The goal of the game is to raise awareness about the Darfur crisis and to motivate involvement on the issue by affording players basic and uncomplicated ways to become involved. It is indeed difficult to measure the success of a game whose goal is not to turn a profit but rather seeks to incite societal change. According to mtvU's traffic numbers, more than 800,000 people have played the game over 1.7 million times since its launch on April 30th. Of those, tens of thousands have participated in the activist tools woven into the gameplay - such as sending emails to friends in their social networks inviting them to play the game and become informed about Darfur, as well as writing letters to President Bush and petitioning their Representatives in Congress to support legislation that aids the people of Darfur.
The notion of "fun" can be problematic in this context. Too often, I have witnessed the rhetoric of such an argument impede compatibility and progress. I think that media experiences can be engaging while not necessarily fun or even comfortable, as can be the case often with film documentaries, music, graphic novels, and so on.
It has previously been the case that, early on in the evolution of a new mass medium, entertainment was a leading motivator (i.e. cinema, television, etc.). As videogames evolve and mature (along with videogame-makers and players), I do think that there will be more meaningful social commentary inserted into the play - either at the forefront of the experience or in the background. The game industry (from the giant developers/publishers to the small independents) also has to explore funding and business models for such projects that do not necessarily seek high profits yet require substantial production budgets. In this last regard, the field shares similarities with film documentaries - many of which do not reap high economic profits, but do garner critical acclaim and have social import.
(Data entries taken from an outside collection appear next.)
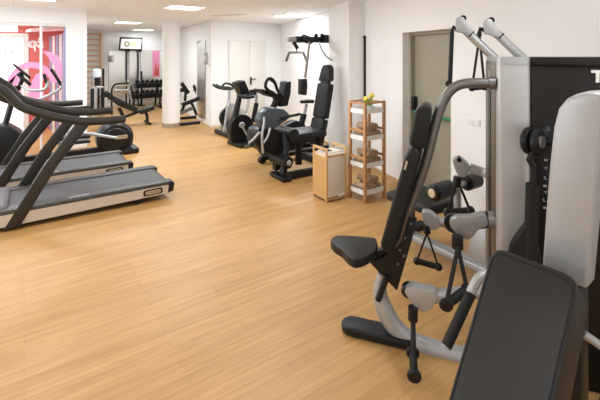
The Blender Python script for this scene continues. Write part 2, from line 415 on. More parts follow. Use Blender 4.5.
for a0, a1 in ((0.02, .22), (.3, .62), (.66, .8)):
    q0, q1 = lerp(v0, v1, a0), lerp(v0, v1, a1)
    MB().prism([q0 - nv * .02, q1 - nv * .02, q1 + nv * .02, q0 + nv * .02], (0, 0, -.012)).build('slot', M['grey_box'], vt)

# ---------------------------------------------------------------- treadmills
def make_treadmill():
    Y0, Y1, XR, XF = 4.62, 5.44, 1.41, -.95
    t = thing('treadmill', (.2, 5.0, 0), '', 'treadmill', 'treadmills')
    # deck body
    def topz(x): return .185
    mb = MB(); mb.prism([(XF, Y0 + .03, .05), (XR - .1, Y0 + .03, .05), (XR - .02, Y0 + .03, .10), (XR - .02, Y0 + .03, .165), (XF, Y0 + .03, .165)], (0, Y1 - Y0 - .06, 0)).build('base_frame', M['plastic'], t)
    for y, sg in ((Y0, 1), (Y1, -1)):
        mb = MB(); mb.prism([(XF, y, .035), (XR - .09, y, .07), (XR - .05, y, .085), (XR - .05, y, .165), (XF, y, .155)], (0, .03 * sg, 0))
        mb.build('side_panel', M['side_silver'], t)
        mb = MB(); mb.prism([(XF, y, .155), (XR - .05, y, .165), (XR, y, .165), (XR + .01, y, .195), (XR - .03, y, .205), (XF, y, .195)], (0, .13 * sg, 0))
        mb.build('side_rail', M['tread_grey'], t, bevel=.008)
        mb = MB(); mb.prism([(XR - .06, y - .004 * sg, .07), (XR + .005, y - .004 * sg, .09), (XR + .02, y - .004 * sg, .18), (XR - .045, y - .004 * sg, .19)], (0, .1 * sg, 0)); mb.build('end_cap', M['plastic'], t, bevel=.008)
    MB().box((XF, Y0 + .13, .165), (XR - .06, Y1 - .13, .188)).build('belt', M['deck_grey'], t)
    MB().cyl((XR - .06, Y0 + .1, .135), (XR - .06, Y1 - .1, .135), .055).build('rear_roller', M['plastic'], t)
    mb = MB(); mb.box((XF - .02, Y0 + .06, .05), (-.12, Y1 - .06, .235)); mb.build('motor_hood', M['hood'], t, bevel=.05, bseg=3)
    for y in (Y0 + .05, Y1 - .05):
        MB().cyl((1.03, y - .025, .035), (1.03, y + .025, .035), .035).box((1.015, y - .01, .03), (1.045, y + .01, .09)).build('foot', M['rubber'], t)
        MB().box((-.6, y - .03, 0), (-.4, y + .03, .06)).build('front_foot', M['rubber'], t)
    for y, sg in ((Y0 - .014, 1), (Y1 - .036, 1)):
        mb = MB(); mb.prism([(-.16, y, .02), (-.03, y, .03), (.275, y, .56), (.585, y, .97), (.455, y, .99), (.15, y, .56)], (0, .05, 0)); mb.build('strut', M['strut'], t, bevel=.012)
        pts = smooth([(-.62, y + .025, 1.50), (-.38, y + .025, 1.47), (-.16, y + .025, 1.32), (-.08, y + .025, 1.225), (0, y + .025, 1.145), (.23, y + .025, 1.045), (.47, y + .025, .975), (.68, y + .025, .958), (.90, y + .025, .96)], 5)
        MB().tube(pts, [.041] * (len(pts) - 1) + [.037], 14).build('handrail', M['strut'], t)
    mb = MB(); mb.prism([(-.75, Y0 + .1, 1.36), (-.55, Y0 + .1, 1.62), (-.50, Y0 + .1, 1.60), (-.62, Y0 + .1, 1.34)], (0, Y1 - Y0 - .2, 0)); con = mb.build('console', M['plastic'], t, bevel=.02)
    MB().tube([(-.60, Y0 + .03, 1.43), (-.60, Y1 - .03, 1.43)], .04).build('crossbar', M['strut'], t)
    # badge with lettering on the near side
    bx = lerp(onY(145, 190, Y0).x, onY(161, 190, Y0).x, .5); bz = .118
    MB().prism(fillet([(bx - .105, Y0 - .006, bz - .035), (bx + .105, Y0 - .006, bz - .03), (bx + .105, Y0 - .006, bz + .035), (bx - .105, Y0 - .006, bz + .03)], .03), (0, .01, 0)).build('badge_frame', M['plastic'], t)
    bd = MB().prism(fillet([(bx - .085, Y0 - .009, bz - .021), (bx + .085, Y0 - .009, bz - .017), (bx + .085, Y0 - .009, bz + .021), (bx - .085, Y0 - .009, bz + .017)], .018), (0, .006, 0)).build('badge', M['gold'], t)
    text('badge_lettering', 'TECHNOGYM', .026, M['plastic'], bd, (bx, Y0 - .010, bz), (1, 0, .02), (0, 0, 1), align='CENTER', ext=.0006)
    for k in range(5):
        p = onY(70 + k * 4, 195 - k * .6, Y0 + .12)
        MB().box((p.x - .014, Y0 + .04, .2035), (p.x + .014, Y0 + .055, .2055)).build('rail_mark', M['white_ink'], t)
    return t
tr = make_treadmill()
tr['label'] = 'nearest dark grey treadmill with silver side, closest to the open floor'
tr2 = copy_tree(tr); tr2.location += V((-.20, 1.15, 0))
tr2['label'] = 'second treadmill, standing between the nearest treadmill and the cross trainer'

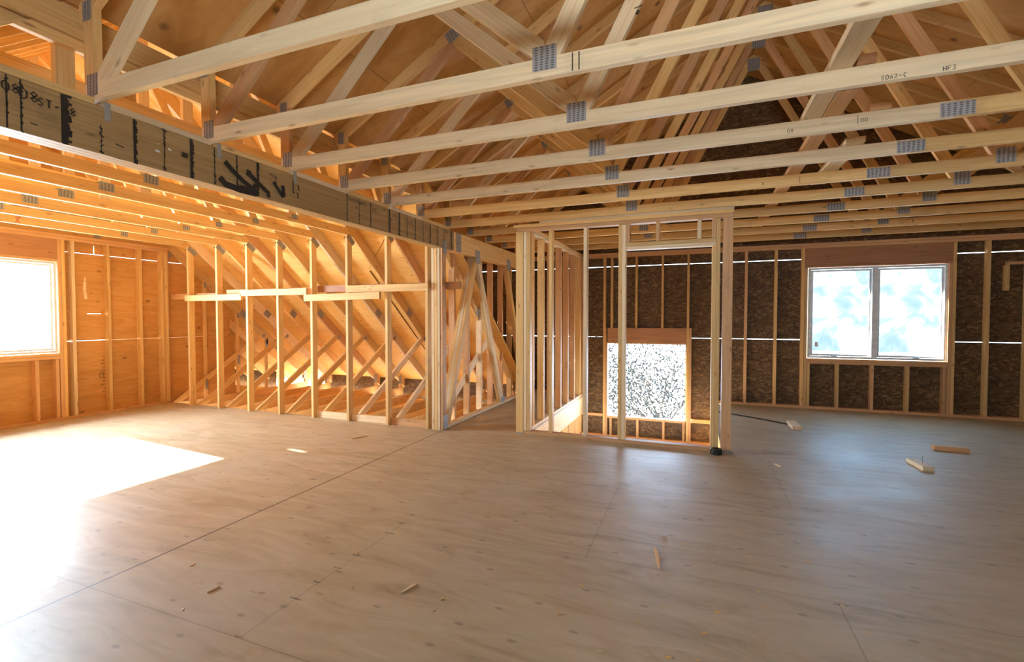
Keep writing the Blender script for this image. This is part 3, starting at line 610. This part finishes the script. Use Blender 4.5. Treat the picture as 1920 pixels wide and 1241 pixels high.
# ------------------------------------------------------------------ attic room trusses
KX = [-7.325, -6.703, -6.086, -5.497, -4.888, -4.291, -3.674, -3.088]
LO = 0.14*math.sqrt(1+PA*PA)
def attic_truss(i, x, label, gable=False, knee=True):
    t = empty('attic_truss', (x, RY, 0), label=label, cat='roof truss', group='attic trusses of the left bay')
    top = 2.58+PA*5.14
    m = [PINE, PALE, PINE, FIR][i % 4]
    under = (PA, 1, top-LO); undern = (-PA, 1, top-2*PA*RY-LO)
    member('rafter', t, 'YZ', x, (RY, zatt(RY)-LO/2), (8.15, zatt(8.15)-LO/2), 0.14, TT, m, [(-1, 0, -RY), (0, -1, 0.17), (1, 0, 8.05)], 0.2)
    member('rafter', t, 'YZ', x, (RY, zatt(RY)-LO/2), (2*RY-8.15, zatt(8.15)-LO/2), 0.14, TT, PINE, [(1, 0, RY-0.001), (0, -1, -0.01)], 0.2)
    z0 = 2.441
    member('ceiling_joist', t, 'YZ', x, (RY-2.12, z0+0.0445), (RY+2.12, z0+0.0445), 0.089, TT, PINE, [under, undern], 0.3)
    if not gable:
        member('knee_stud', t, 'YZ', x, (5.0395, 0.0), (5.0395, 2.44), 0.089, TT, PINE, [under, (0, 1, z0-0.001), (0, -1, 0)], 0.3)
        member('knee_stud', t, 'YZ', x, (2*RY-5.0395, 0.0), (2*RY-5.0395, 2.44), 0.089, TT, PINE, [undern, (0, 1, z0-0.001), (0, -1, 0)], 0.3)
    member('web', t, 'YZ', x+(0.020 if gable else 0), (5.20, 0.0), (6.85, 1.04), 0.089, 0.018 if gable else TT, PINE if i < 6 else PALE, [under, (0, -1, 0.018), (-1, 0, -5.086)], 0.25)
    member('web', t, 'YZ', x, (4.10, 2.55), (3.55, 3.60), 0.089, TT, PINE, [under, (0, -1, -z0-0.0895)], 0.3)
    member('web', t, 'YZ', x, (RY-0.05, 2.55), (RY-0.05, 4.1), 0.089, TT, PALE, [under, undern, (0, -1, -z0-0.0895)], 0.2)
    member('collar_tie', t, 'YZ', x+TT+0.001, (RY-1.7, 2.79), (RY+1.7, 2.79), 0.089, TT, PINE, [under, undern], 0.3)
    member('bottom_chord', t, 'YZ', x, (5.10, -0.09), (8.0, -0.09), 0.14, TT, PINE)
    member('heel_post', t, 'YZ', x, (7.93, -0.02), (7.93, 0.4), 0.07, TT, FIR, [under, (0, -1, 0.019)], 0.1)
    for wx in (x-0.0025, x+TT+0.0005):
        plate(t, 'YZ', wx, (5.06, 2.385), 0.15, 0.075, -math.atan(PA))
        plate(t, 'YZ', wx, (6.42, 1.43), 0.14, 0.11, -math.atan(PA))
        plate(t, 'YZ', wx, (4.13, 2.50), 0.085, 0.06); plate(t, 'YZ', wx, (2.62, 2.51), 0.12, 0.075)
        plate(t, 'YZ', wx, (6.86, 1.01), 0.075, 0.055, math.atan(0.63))
        plate(t, 'YZ', wx, (7.90, 0.14), 0.09, 0.17, 0)
    if gable:
        for y, zc in ((5.69, 0.35), (6.31, 0.72), (6.93, 1.0)):
            member('gable_stud', t, 'YZ', x, (y, -0.01), (y, 2.3), 0.06, 0.0195, PINE, [under, (0, -1, 0.018)], 0.3)
            plate(t, 'YZ', x+TT+0.0005, (y+0.005, zc-0.13), 0.045, 0.17); plate(t, 'YZ', x+TT+0.0005, (y, zatt(y)-LO-0.02), 0.04, 0.09)
    return t
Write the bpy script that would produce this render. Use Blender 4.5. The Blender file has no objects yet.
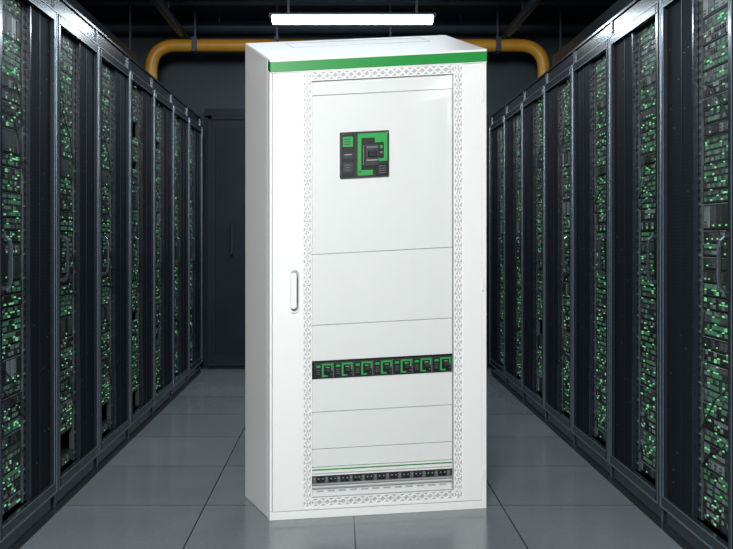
import bpy, math, random
from mathutils import Vector
random.seed(7)
S=bpy.context.scene
S.view_settings.view_transform='Standard'
COL=S.collection

# ---------------- materials ----------------
def mat(name,col,rough=.5,metal=0,emis=None,es=0,noise=0,nscale=20,bump=0,spec=.5,coat=0):
    m=bpy.data.materials.new(name); m.use_nodes=True
    nt=m.node_tree; b=nt.nodes['Principled BSDF']
    b.inputs['Base Color'].default_value=(*col,1)
    b.inputs['Roughness'].default_value=rough
    b.inputs['Metallic'].default_value=metal
    b.inputs['Specular IOR Level'].default_value=spec
    b.inputs['Coat Weight'].default_value=coat; b.inputs['Coat Roughness'].default_value=.12
    if emis:
        b.inputs['Emission Color'].default_value=(*emis,1); b.inputs['Emission Strength'].default_value=es
    if noise or bump:
        tc=nt.nodes.new('ShaderNodeTexCoord'); n=nt.nodes.new('ShaderNodeTexNoise')
        n.inputs['Scale'].default_value=nscale; n.inputs['Detail'].default_value=4
        nt.links.new(tc.outputs['Object'],n.inputs['Vector'])
        if noise:
            r=nt.nodes.new('ShaderNodeValToRGB')
            r.color_ramp.elements[0].position=.3; r.color_ramp.elements[1].position=.7
            r.color_ramp.elements[0].color=(*[c*(1-noise) for c in col],1)
            r.color_ramp.elements[1].color=(*[min(1,c*(1+noise)) for c in col],1)
            nt.links.new(n.outputs['Fac'],r.inputs['Fac']); nt.links.new(r.outputs['Color'],b.inputs['Base Color'])
        if bump:
            bp=nt.nodes.new('ShaderNodeBump'); bp.inputs['Strength'].default_value=bump; bp.inputs['Distance'].default_value=.002
            nt.links.new(n.outputs['Fac'],bp.inputs['Height']); nt.links.new(bp.outputs['Normal'],b.inputs['Normal'])
    return m

M={}
M['white']=mat('powder_coated_white',(.84,.84,.825),.36,noise=.015,nscale=300,bump=.04,coat=.2)
M['plate']=mat('front_plate_white',(.83,.83,.82),.45,noise=.01,nscale=200)
M['seam']=mat('seam_dark',(.10,.10,.10),.7,noise=.1)
M['green']=mat('green_band',(.005,.25,.035),.4,noise=.03)
M['bgreen']=mat('breaker_green',(.02,.33,.06),.4,noise=.03)
M['black']=mat('breaker_black',(.008,.009,.010),.4,noise=.1)
M['charcoal']=mat('breaker_charcoal',(.028,.031,.033),.45,noise=.1)
M['lgrey']=mat('label_grey',(.3,.32,.3),.5,noise=.05)
M['mgrey']=mat('lattice_backing',(.44,.45,.44),.5,noise=.1,nscale=80)
M['latt']=mat('lattice_white',(.88,.88,.87),.3,noise=.03)
M['chrome']=mat('handle_grey',(.45,.46,.46),.3,metal=.2,noise=.03)
M['hdark']=mat('grip_shadow_and_trim_grey',(.13,.135,.135),.4,noise=.03)  # breaker and terminal details, plus the grip shadow painted on the handle
g=bpy.data.materials.new('door_glass'); g.use_nodes=True; nt=g.node_tree; nt.nodes.clear()
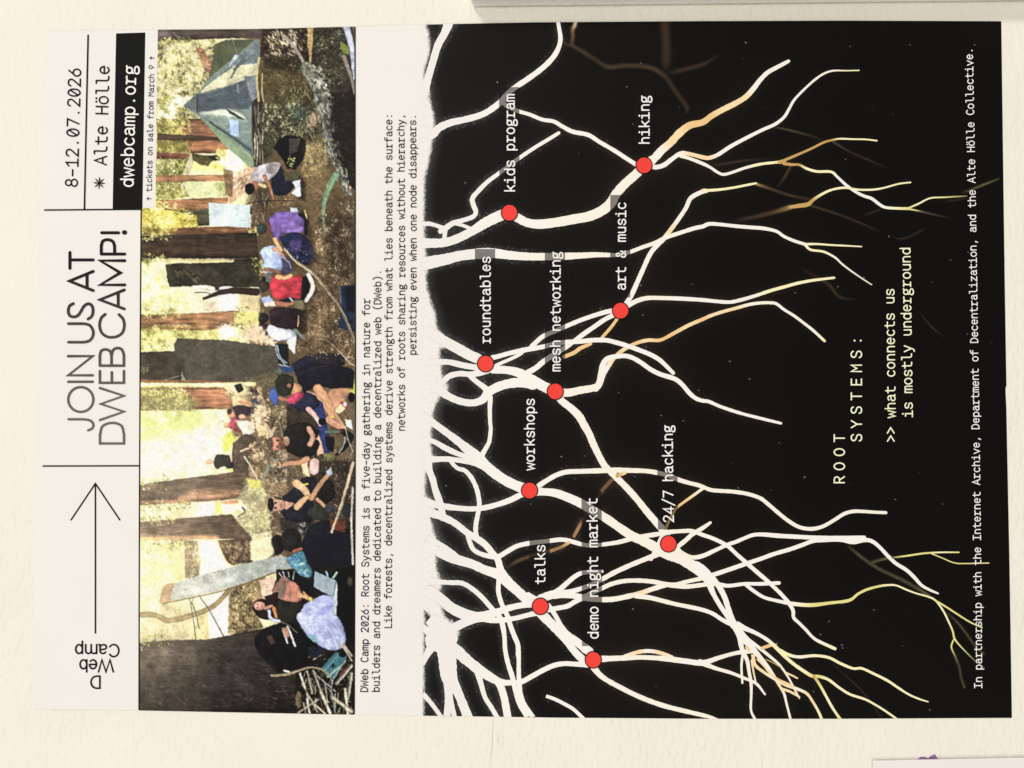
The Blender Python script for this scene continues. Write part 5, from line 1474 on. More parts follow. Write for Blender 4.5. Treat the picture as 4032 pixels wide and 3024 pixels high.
# smiling person in light blue
fill(T2, "1138 400,1215 430,1235 545,1150 566,1130 500", (68, 66, 92), ('f', .3))
fill(T2, "958 412,998 352,1085 338,1132 400,1142 525,1050 552,1000 540,972 480", (166, 182, 222), ('f', .16, 'i', .06), smooth=True)
line(T2, "1080 362,1120 380,1168 435", 30, (202, 150, 118), w2=18)
line(T2, "990 520,1060 528,1120 545", 30, (150, 104, 84))
line(T2, "1100 400,1190 460,1215 510", 8, (160, 150, 170))
blob(T2, 924, 441, 50, 38, (236, 188, 164), ('i', .1))
blob(T2, 945, 440, 26, 26, (212, 142, 124), ('i', .1), soft=5)
blob(T2, 922, 428, 5, 5, (110, 70, 64), soft=2)
blob(T2, 922, 456, 5, 5, (110, 70, 64), soft=2)
line(T2, "948 430,952 452", 5, (240, 220, 210))
line(T2, "970 410,990 465", 24, (150, 108, 96))
# red shirt, seen from behind
fill(T2, "1290 588,1350 575,1378 640,1370 700,1312 760,1280 757", (26, 25, 28), smooth=True)
line(T2, "1352 566,1384 640,1376 700,1335 768", 34, (226, 222, 216))
fill(T2, "1058 585,1125 568,1240 575,1302 572,1300 660,1288 757,1210 740,1120 768,1065 725,1045 650", (212, 56, 70), ('f', .22, 'i', .05), smooth=True)
line(T2, "1110 580,1160 590,1215 572", 40, (222, 170, 116), w2=28)
fill(T2, "1120 765,1200 745,1245 750,1230 790,1140 795", (38, 42, 60))
line(T2, "1205 745,1240 790", 10, (190, 206, 220))
blob(T2, 990, 655, 56, 48, (72, 62, 52), ('i', .3))
fill(T2, "985 560,1040 545,1062 580,1050 630,1000 610", (112, 110, 100), ('i', .4))
blob(T2, 1000, 600, 16, 22, (40, 38, 36))
blob(T2, 945, 735, 28, 34, (200, 136, 126))
blob(T2, 922, 745, 16, 26, (50, 40, 38))
fill(T2, "978 750,1040 730,1075 770,1060 800,1000 790", (150, 164, 206))
line(T2, "1020 800,1110 790", 36, (232, 212, 190))
# pair seen from behind further left
fill(T2, "1225 778,1310 765,1318 880,1260 880", (124, 118, 84), ('i', .2))
line(T2, "1105 790,1180 800,1235 785", 40, (176, 116, 86), w2=24)
fill(T2, "1240 830,1330 850,1330 1000,1270 985", (52, 42, 34), ('i', .3), soft=4)
fill(T2, "1040 852,1110 818,1250 835,1290 860,1282 975,1240 990,1130 985,1060 955", (54, 37, 44), ('f', .25, 'i', .1), smooth=True)
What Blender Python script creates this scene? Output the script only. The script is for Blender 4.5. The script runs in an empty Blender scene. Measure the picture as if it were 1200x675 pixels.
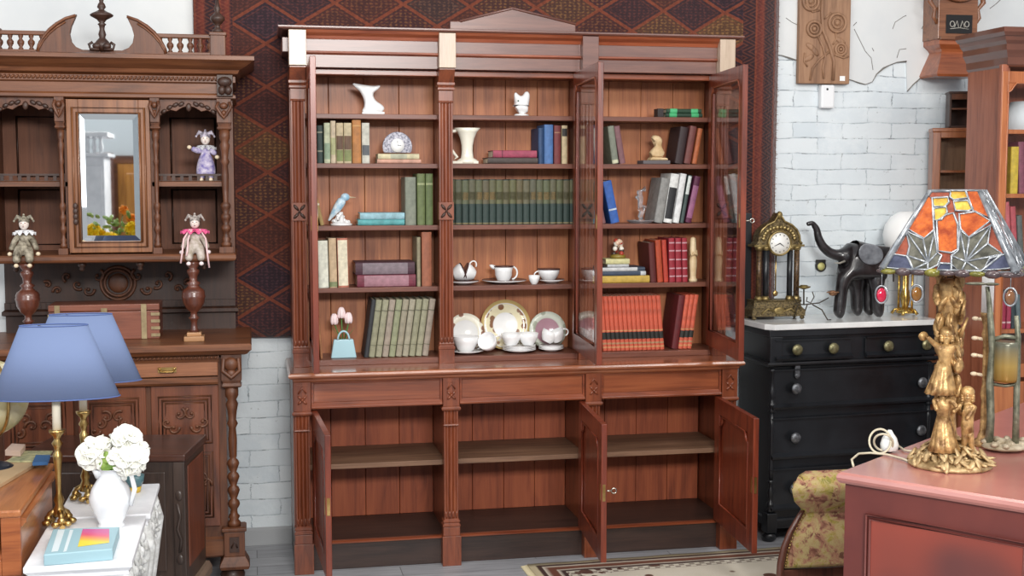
import bpy, math, random
from math import sin, cos, pi, radians, atan2, hypot
from mathutils import Vector, Matrix
random.seed(7)
S = bpy.context.scene
C = S.collection
# ------------------------------------------------------------------ camera
FPX, YAW, TILT, CAMH = 1500., radians(11.5), radians(4.78), 1.72
cd = bpy.data.cameras.new('camera'); cam = bpy.data.objects.new('camera', cd); C.objects.link(cam)
cd.sensor_width = 36; cd.lens = FPX*36/1200; cd.clip_start = .05
cam.location = (0, 0, CAMH); cam.rotation_euler = (pi/2-TILT, 0, -YAW)
S.camera = cam
_f = Vector((sin(YAW)*cos(TILT), cos(YAW)*cos(TILT), -sin(TILT))); _r = Vector((cos(YAW), -sin(YAW), 0)); _u = _r.cross(_f)
def ray(x, y): return _f + _r*((x-600)/FPX) - _u*((y-337.5)/FPX)
def PY(x, y, Y):                    # point of the photograph on the upright plane at depth Y
    d = ray(x, y); return Vector((0, 0, CAMH)) + d*(Y/d.y)
def PZ(x, y, z):                    # point of the photograph on the level plane at height z
    d = ray(x, y); return Vector((0, 0, CAMH)) + d*((z-CAMH)/d.z)
def ZZ(y, Y, x=600): return PY(x, y, Y).z
def XX(x, Y, y=300): return PY(x, y, Y).x
# ------------------------------------------------------------------ light
w = bpy.data.worlds.new('world'); S.world = w; w.use_nodes = True
w.node_tree.nodes['Background'].inputs[0].default_value = (.92, .95, 1, 1)
w.node_tree.nodes['Background'].inputs[1].default_value = .5
def area(name, loc, tgt, sx, sy, e, col=(1, 1, 1)):
    l = bpy.data.lights.new(name, 'AREA'); l.shape = 'RECTANGLE'; l.size = sx; l.size_y = sy; l.energy = e; l.color = col
    o = bpy.data.objects.new(name, l); C.objects.link(o); o.location = loc
    o.rotation_euler = (Vector(tgt)-Vector(loc)).to_track_quat('-Z', 'Y').to_euler()
    return o
area('overhead_light', (.9, 3.3, 3.35), (.9, 4.3, 0), 1.8, .7, 34, (1, .96, .9))
area('overhead_light', (-.9, 2.6, 3.4), (-.5, 5.6, .8), 1.2, .6, 28, (1, .96, .9))
area('overhead_light', (3.2, 2.6, 3.4), (2.9, 4.8, .6), 1.2, .6, 40, (1, .97, .93))
area('window_light', (.75, -1.2, 3.05), (.9, 5.8, 1.5), 1.7, .6, 245, (1, .98, .95))
area('window_light', (-2.6, 2.2, 2.3), (.6, 5.6, 1.0), 1.6, 1.6, 30, (.9, .95, 1))
area('overhead_light', (-1.6, -.6, 3.3), (-1.6, -1.4, 1.0), .9, .9, 45, (1, .97, .93))  # unseen lamp added behind the camera to brighten what the mirror shows
S.view_settings.view_transform = 'Standard'; S.view_settings.look = 'None'
S.view_settings.gamma = 1; S.view_settings.use_curve_mapping = False; S.view_settings.exposure = 0.0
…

The unique element of agency that games inherently provide is indeed why it is an incredible challenge to design experiences that deal with real-world injustices and tragedies. The designers must become highly educated, and diverse mindsets and domain expertises must be brought into the production. It seems to me that this is starting to happen within the academic sphere, but is yet seldom the case within the mainstream. This is a unique demand but an essential one if profound and appropriate game representations about important, sobering and uncomfortable issues are going to exist. Agency may present a new and risky challenge but I think that we cannot turn away from exploring whether it can also provide real impact.
I am not certain that a game would be "a more effective tool" than a TV episode. It is true, however, that each medium and genre appeal to different audiences. "Darfur is Dying" is meant to serve as an entryway into the crisis for an audience that would not necessarily find a New York Times or Washington Post newspaper article on the issue accessible. For this reason, one critical design point was that context should trickle in bit by bit and not overwhelm the player at the outset. Often, this high entry barrier presents a hindrance for videogames.
Furthermore, while it is a challenge to understand and measure the success of a game like "Darfur is Dying", it does contain - embedded in the gameplay itself - ways to take real-world action. This type of player activity can indeed be measured and can be thought to be a direct link between the audience and the cause/issue. I think that this type of interactivity is yet latent with potential to affect real-world awareness and action.
We did not set out to entertain but rather to inform, engage and motivate. Early on in the process, we were inspired and driven by what Pulitzer Prize winner Nicholas Kristof wrote for his New York Times column in a piece detailing pro-Darfur activity in American campuses. He writes of the "way generations of Americans acquiesced in one genocide after another - only to apologize afterward and pledge 'Never Again'. So out of the miasma of horror that is Darfur, something uplifting is taking place. Ordinary Americans are finding creative ways to respond to the slaughter, so that they personally inject meaning into those traditionally hollow words: Never Again."
"Darfur is Dying" aims to offer a faint glimpse of what life is like for the millions of Darfurians that have been displaced by this genocide. Humanitarian aid workers who advised us on the development of the game have said it is hauntingly real, and we hope that feeling leads those who play it to become involved in helping to stop the crisis.
Furthermore, creating gameplay that is engaging, that informs, and that motivates real-world social change is a grand and elusive goal. As a result of creating "Darfur is Dying", we learned first-hand that the process of discerning appropriate representational aesthetics as well as appropriate interactive mechanics and play metaphors is a challenging and sobering endeavour. The student team thinks of "Darfur is Dying" as a work in progress and hopes to continue improving and advancing it.
This genocide can be stopped. Our world has the collective resources to end this suffering, but it takes personal and political will that is lacking. We hope "Darfur is Dying" will continue to motivate more individuals to take action to help end the killing and suffering in Sudan.
This is a very interesting question. We don't know. It is true that aid organisations such as The International Crisis Group (which worked in partnership with mtvU and The Reebok Human Rights Foundation on this Darfur Digital Activist Contest) are always trying to strategically stretch their resources to achieve the most impact. And while we are certainly not experts on these methods, we do know this crisis has been occurring since 2003 and if music television companies or sports apparel companies want to put forth creative efforts to try to correct some of the injustices in the world, we would not have an ethical qualm. Furthermore, assuming the process is legitimate and genuine, this can actually present a viable funding model for social issue-driven game projects.
During our production process, it was critical that we continuously sought out the opinions and advice of scholars and experts on genocide and Darfur - including those that have spent time on the ground in the region. Of course, the idea of a videogame tackling what they have devoted their lives to was initially confounding to some. However, the situation is so desperate that for many of these experts, the notion of trying something unorthodox was in the end, something they not only found intriguing, but something they actively supported.
I think that in time - with more experimentation resulting in more social issue-driven games out there - along with appropriate metrics to measure their effectiveness, it will be accepted as the norm.